476 U.S. 1109 | SCOTUS | 1986
Lead Opinion
Application for stay of execution of sentence of death, presented to Justice White, and by him referred to the Court, denied.
Dissenting Opinion
dissenting.
Adhering to my view that the death penalty is in all circumstances cruel and unusual punishment prohibited by the Eighth and Fourteenth Amendments, Gregg v. Georgia, 428 U. S. 153, 227 (1976), I would grant the application for stay in order to give the applicant time to file a petition for writ of certiorari, and would grant the petition and vacate the sentence in this case.
Dissenting Opinion
dissenting.
Applicant seeks a stay of execution, claiming that the Eighth and Fourteenth Amendments are offended by the State’s attempt to execute him for a crime he committed while a juvenile.

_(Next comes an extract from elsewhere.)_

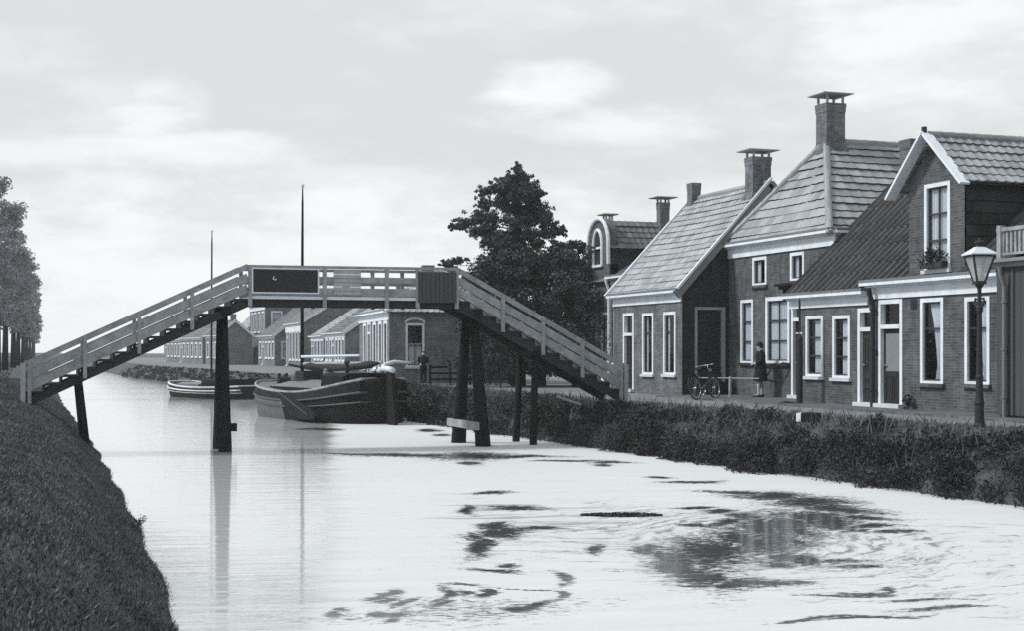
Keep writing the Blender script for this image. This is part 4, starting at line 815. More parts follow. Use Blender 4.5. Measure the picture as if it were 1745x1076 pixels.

This Court has not yet considered whether imposition of the death penalty for a minor’s crimes is so antagonistic to civilized notions of morality as to transgress the bounds imposed by the Constitution. I believe it is time for this Court to address this issue of profound significance. See Roach v. Aiken, 474 U. S. 1039 (1986) (Brennan, J., joined by Marshall, J., dissenting). Accordingly, I would grant the stay of execution in order to afford Pinkerton an opportunity to present his claim in a petition for certiorari.